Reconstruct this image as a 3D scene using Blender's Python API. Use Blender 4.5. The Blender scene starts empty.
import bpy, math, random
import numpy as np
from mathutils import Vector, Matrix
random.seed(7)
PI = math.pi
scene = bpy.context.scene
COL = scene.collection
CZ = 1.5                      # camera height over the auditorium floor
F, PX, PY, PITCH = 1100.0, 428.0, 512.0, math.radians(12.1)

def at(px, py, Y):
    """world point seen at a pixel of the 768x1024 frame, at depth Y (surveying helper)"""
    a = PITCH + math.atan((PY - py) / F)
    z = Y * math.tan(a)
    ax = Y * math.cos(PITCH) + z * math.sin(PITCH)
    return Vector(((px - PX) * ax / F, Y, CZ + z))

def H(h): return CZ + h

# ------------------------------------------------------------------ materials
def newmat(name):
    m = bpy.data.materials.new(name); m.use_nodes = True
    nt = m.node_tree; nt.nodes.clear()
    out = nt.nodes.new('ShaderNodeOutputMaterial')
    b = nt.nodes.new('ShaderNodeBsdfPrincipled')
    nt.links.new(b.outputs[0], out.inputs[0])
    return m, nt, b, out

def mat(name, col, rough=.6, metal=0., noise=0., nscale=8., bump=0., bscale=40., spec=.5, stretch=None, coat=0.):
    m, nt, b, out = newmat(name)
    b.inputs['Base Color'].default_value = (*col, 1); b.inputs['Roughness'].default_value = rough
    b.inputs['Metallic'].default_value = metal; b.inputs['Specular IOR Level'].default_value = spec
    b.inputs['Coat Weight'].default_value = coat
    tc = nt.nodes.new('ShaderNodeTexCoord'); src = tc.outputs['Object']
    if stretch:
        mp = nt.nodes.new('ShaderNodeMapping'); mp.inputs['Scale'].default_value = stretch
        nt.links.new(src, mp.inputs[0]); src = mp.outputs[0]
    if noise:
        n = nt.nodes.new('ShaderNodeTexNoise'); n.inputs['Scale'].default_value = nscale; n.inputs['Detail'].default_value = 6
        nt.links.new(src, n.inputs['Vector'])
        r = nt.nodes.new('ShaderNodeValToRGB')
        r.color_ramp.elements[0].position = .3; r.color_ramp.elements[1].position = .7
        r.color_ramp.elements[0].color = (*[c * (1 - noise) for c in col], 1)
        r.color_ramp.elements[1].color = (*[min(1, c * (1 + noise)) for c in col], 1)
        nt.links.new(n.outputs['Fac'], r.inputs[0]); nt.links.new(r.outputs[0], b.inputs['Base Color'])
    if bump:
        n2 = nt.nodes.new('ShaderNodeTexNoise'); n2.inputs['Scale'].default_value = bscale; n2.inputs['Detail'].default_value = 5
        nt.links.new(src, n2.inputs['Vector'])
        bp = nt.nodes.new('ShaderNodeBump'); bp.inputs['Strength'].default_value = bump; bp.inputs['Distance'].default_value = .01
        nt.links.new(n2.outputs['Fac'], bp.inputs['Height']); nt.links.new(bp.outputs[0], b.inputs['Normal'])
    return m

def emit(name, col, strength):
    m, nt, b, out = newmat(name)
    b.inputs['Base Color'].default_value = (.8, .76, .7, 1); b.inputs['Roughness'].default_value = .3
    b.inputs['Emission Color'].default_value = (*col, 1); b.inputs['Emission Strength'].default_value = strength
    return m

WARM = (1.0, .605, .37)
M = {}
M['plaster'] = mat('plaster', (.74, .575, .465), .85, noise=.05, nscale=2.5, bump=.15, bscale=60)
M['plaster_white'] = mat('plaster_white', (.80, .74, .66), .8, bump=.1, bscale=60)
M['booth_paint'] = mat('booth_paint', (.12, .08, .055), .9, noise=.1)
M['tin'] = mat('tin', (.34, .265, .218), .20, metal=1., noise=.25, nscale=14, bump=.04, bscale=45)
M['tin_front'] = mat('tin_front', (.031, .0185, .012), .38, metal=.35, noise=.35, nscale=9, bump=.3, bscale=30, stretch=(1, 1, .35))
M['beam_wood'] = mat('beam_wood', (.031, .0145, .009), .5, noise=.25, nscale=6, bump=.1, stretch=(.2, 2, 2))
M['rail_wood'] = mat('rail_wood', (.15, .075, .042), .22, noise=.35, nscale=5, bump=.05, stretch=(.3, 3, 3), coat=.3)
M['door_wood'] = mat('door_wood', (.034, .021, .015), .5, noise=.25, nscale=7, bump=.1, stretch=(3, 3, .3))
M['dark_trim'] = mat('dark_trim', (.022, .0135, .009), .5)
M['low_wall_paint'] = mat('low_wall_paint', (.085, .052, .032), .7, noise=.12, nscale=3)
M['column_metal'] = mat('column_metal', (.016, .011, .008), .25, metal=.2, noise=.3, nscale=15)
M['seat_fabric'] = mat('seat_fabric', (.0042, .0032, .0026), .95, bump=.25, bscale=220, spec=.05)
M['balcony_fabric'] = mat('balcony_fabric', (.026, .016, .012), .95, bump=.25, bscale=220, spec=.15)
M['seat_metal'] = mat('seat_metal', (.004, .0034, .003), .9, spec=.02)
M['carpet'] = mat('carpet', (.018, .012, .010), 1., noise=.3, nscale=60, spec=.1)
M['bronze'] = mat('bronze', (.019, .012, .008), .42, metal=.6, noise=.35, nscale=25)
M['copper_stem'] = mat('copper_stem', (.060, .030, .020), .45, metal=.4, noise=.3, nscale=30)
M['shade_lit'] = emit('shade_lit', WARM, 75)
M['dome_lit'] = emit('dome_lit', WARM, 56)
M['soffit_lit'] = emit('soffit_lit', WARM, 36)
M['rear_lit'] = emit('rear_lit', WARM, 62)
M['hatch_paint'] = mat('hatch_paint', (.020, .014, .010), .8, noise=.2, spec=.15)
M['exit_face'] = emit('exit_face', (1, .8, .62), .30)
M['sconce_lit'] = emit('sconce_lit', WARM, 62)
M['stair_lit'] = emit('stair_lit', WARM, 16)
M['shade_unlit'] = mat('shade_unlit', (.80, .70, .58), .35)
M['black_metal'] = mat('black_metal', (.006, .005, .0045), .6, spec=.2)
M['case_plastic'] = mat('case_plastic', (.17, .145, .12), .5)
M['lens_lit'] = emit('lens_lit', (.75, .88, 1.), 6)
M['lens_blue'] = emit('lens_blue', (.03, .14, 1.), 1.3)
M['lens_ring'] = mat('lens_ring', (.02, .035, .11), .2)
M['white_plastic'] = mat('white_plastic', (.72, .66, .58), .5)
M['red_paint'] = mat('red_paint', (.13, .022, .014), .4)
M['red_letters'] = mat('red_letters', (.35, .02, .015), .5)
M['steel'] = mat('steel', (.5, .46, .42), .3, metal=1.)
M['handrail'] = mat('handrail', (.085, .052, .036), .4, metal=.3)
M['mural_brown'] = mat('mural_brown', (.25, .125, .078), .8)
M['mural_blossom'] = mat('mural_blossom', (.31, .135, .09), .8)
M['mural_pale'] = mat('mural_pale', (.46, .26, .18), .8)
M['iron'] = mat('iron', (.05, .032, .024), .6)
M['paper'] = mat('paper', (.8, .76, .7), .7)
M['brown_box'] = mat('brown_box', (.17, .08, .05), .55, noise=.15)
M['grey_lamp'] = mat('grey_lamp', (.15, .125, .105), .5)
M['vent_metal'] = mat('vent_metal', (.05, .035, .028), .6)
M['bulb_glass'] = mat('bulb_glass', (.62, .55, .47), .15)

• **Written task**
Repeat the listing in full, keeping every line exactly as it is.

• **Problem solution**
Reconstruct this image as a 3D scene using Blender's Python API. Use Blender 4.5. The Blender scene starts empty.
import bpy, math, random
import numpy as np
from mathutils import Vector, Matrix
random.seed(7)
PI = math.pi
scene = bpy.context.scene
COL = scene.collection
CZ = 1.5                      # camera height over the auditorium floor
F, PX, PY, PITCH = 1100.0, 428.0, 512.0, math.radians(12.1)

def at(px, py, Y):
    """world point seen at a pixel of the 768x1024 frame, at depth Y (surveying helper)"""
    a = PITCH + math.atan((PY - py) / F)
    z = Y * math.tan(a)
    ax = Y * math.cos(PITCH) + z * math.sin(PITCH)
    return Vector(((px - PX) * ax / F, Y, CZ + z))

def H(h): return CZ + h

# ------------------------------------------------------------------ materials
def newmat(name):
    m = bpy.data.materials.new(name); m.use_nodes = True
    nt = m.node_tree; nt.nodes.clear()
    out = nt.nodes.new('ShaderNodeOutputMaterial')
    b = nt.nodes.new('ShaderNodeBsdfPrincipled')
    nt.links.new(b.outputs[0], out.inputs[0])
    return m, nt, b, out

def mat(name, col, rough=.6, metal=0., noise=0., nscale=8., bump=0., bscale=40., spec=.5, stretch=None, coat=0.):
    m, nt, b, out = newmat(name)
    b.inputs['Base Color'].default_value = (*col, 1); b.inputs['Roughness'].default_value = rough
    b.inputs['Metallic'].default_value = metal; b.inputs['Specular IOR Level'].default_value = spec
    b.inputs['Coat Weight'].default_value = coat
    tc = nt.nodes.new('ShaderNodeTexCoord'); src = tc.outputs['Object']
    if stretch:
        mp = nt.nodes.new('ShaderNodeMapping'); mp.inputs['Scale'].default_value = stretch
        nt.links.new(src, mp.inputs[0]); src = mp.outputs[0]
    if noise:
        n = nt.nodes.new('ShaderNodeTexNoise'); n.inputs['Scale'].default_value = nscale; n.inputs['Detail'].default_value = 6
        nt.links.new(src, n.inputs['Vector'])
        r = nt.nodes.new('ShaderNodeValToRGB')
        r.color_ramp.elements[0].position = .3; r.color_ramp.elements[1].position = .7
        r.color_ramp.elements[0].color = (*[c * (1 - noise) for c in col], 1)
        r.color_ramp.elements[1].color = (*[min(1, c * (1 + noise)) for c in col], 1)
        nt.links.new(n.outputs['Fac'], r.inputs[0]); nt.links.new(r.outputs[0], b.inputs['Base Color'])
    if bump:
        n2 = nt.nodes.new('ShaderNodeTexNoise'); n2.inputs['Scale'].default_value = bscale; n2.inputs['Detail'].default_value = 5
        nt.links.new(src, n2.inputs['Vector'])
        bp = nt.nodes.new('ShaderNodeBump'); bp.inputs['Strength'].default_value = bump; bp.inputs['Distance'].default_value = .01
        nt.links.new(n2.outputs['Fac'], bp.inputs['Height']); nt.links.new(bp.outputs[0], b.inputs['Normal'])
    return m

def emit(name, col, strength):
    m, nt, b, out = newmat(name)
    b.inputs['Base Color'].default_value = (.8, .76, .7, 1); b.inputs['Roughness'].default_value = .3
    b.inputs['Emission Color'].default_value = (*col, 1); b.inputs['Emission Strength'].default_value = strength
    return m

WARM = (1.0, .605, .37)
M = {}
M['plaster'] = mat('plaster', (.74, .575, .465), .85, noise=.05, nscale=2.5, bump=.15, bscale=60)
M['plaster_white'] = mat('plaster_white', (.80, .74, .66), .8, bump=.1, bscale=60)
M['booth_paint'] = mat('booth_paint', (.12, .08, .055), .9, noise=.1)
M['tin'] = mat('tin', (.34, .265, .218), .20, metal=1., noise=.25, nscale=14, bump=.04, bscale=45)
M['tin_front'] = mat('tin_front', (.031, .0185, .012), .38, metal=.35, noise=.35, nscale=9, bump=.3, bscale=30, stretch=(1, 1, .35))
M['beam_wood'] = mat('beam_wood', (.031, .0145, .009), .5, noise=.25, nscale=6, bump=.1, stretch=(.2, 2, 2))
M['rail_wood'] = mat('rail_wood', (.15, .075, .042), .22, noise=.35, nscale=5, bump=.05, stretch=(.3, 3, 3), coat=.3)
M['door_wood'] = mat('door_wood', (.034, .021, .015), .5, noise=.25, nscale=7, bump=.1, stretch=(3, 3, .3))
M['dark_trim'] = mat('dark_trim', (.022, .0135, .009), .5)
M['low_wall_paint'] = mat('low_wall_paint', (.085, .052, .032), .7, noise=.12, nscale=3)
M['column_metal'] = mat('column_metal', (.016, .011, .008), .25, metal=.2, noise=.3, nscale=15)
M['seat_fabric'] = mat('seat_fabric', (.0042, .0032, .0026), .95, bump=.25, bscale=220, spec=.05)
M['balcony_fabric'] = mat('balcony_fabric', (.026, .016, .012), .95, bump=.25, bscale=220, spec=.15)
M['seat_metal'] = mat('seat_metal', (.004, .0034, .003), .9, spec=.02)
M['carpet'] = mat('carpet', (.018, .012, .010), 1., noise=.3, nscale=60, spec=.1)
M['bronze'] = mat('bronze', (.019, .012, .008), .42, metal=.6, noise=.35, nscale=25)
M['copper_stem'] = mat('copper_stem', (.060, .030, .020), .45, metal=.4, noise=.3, nscale=30)
M['shade_lit'] = emit('shade_lit', WARM, 75)
M['dome_lit'] = emit('dome_lit', WARM, 56)
M['soffit_lit'] = emit('soffit_lit', WARM, 36)
M['rear_lit'] = emit('rear_lit', WARM, 62)
M['hatch_paint'] = mat('hatch_paint', (.020, .014, .010), .8, noise=.2, spec=.15)
M['exit_face'] = emit('exit_face', (1, .8, .62), .30)
M['sconce_lit'] = emit('sconce_lit', WARM, 62)
M['stair_lit'] = emit('stair_lit', WARM, 16)
M['shade_unlit'] = mat('shade_unlit', (.80, .70, .58), .35)
M['black_metal'] = mat('black_metal', (.006, .005, .0045), .6, spec=.2)
M['case_plastic'] = mat('case_plastic', (.17, .145, .12), .5)
M['lens_lit'] = emit('lens_lit', (.75, .88, 1.), 6)
M['lens_blue'] = emit('lens_blue', (.03, .14, 1.), 1.3)
M['lens_ring'] = mat('lens_ring', (.02, .035, .11), .2)
M['white_plastic'] = mat('white_plastic', (.72, .66, .58), .5)
M['red_paint'] = mat('red_paint', (.13, .022, .014), .4)
M['red_letters'] = mat('red_letters', (.35, .02, .015), .5)
M['steel'] = mat('steel', (.5, .46, .42), .3, metal=1.)
M['handrail'] = mat('handrail', (.085, .052, .036), .4, metal=.3)
M['mural_brown'] = mat('mural_brown', (.25, .125, .078), .8)
M['mural_blossom'] = mat('mural_blossom', (.31, .135, .09), .8)
M['mural_pale'] = mat('mural_pale', (.46, .26, .18), .8)
M['iron'] = mat('iron', (.05, .032, .024), .6)
M['paper'] = mat('paper', (.8, .76, .7), .7)
M['brown_box'] = mat('brown_box', (.17, .08, .05), .55, noise=.15)
M['grey_lamp'] = mat('grey_lamp', (.15, .125, .105), .5)
M['vent_metal'] = mat('vent_metal', (.05, .035, .028), .6)
M['bulb_glass'] = mat('bulb_glass', (.62, .55, .47), .15)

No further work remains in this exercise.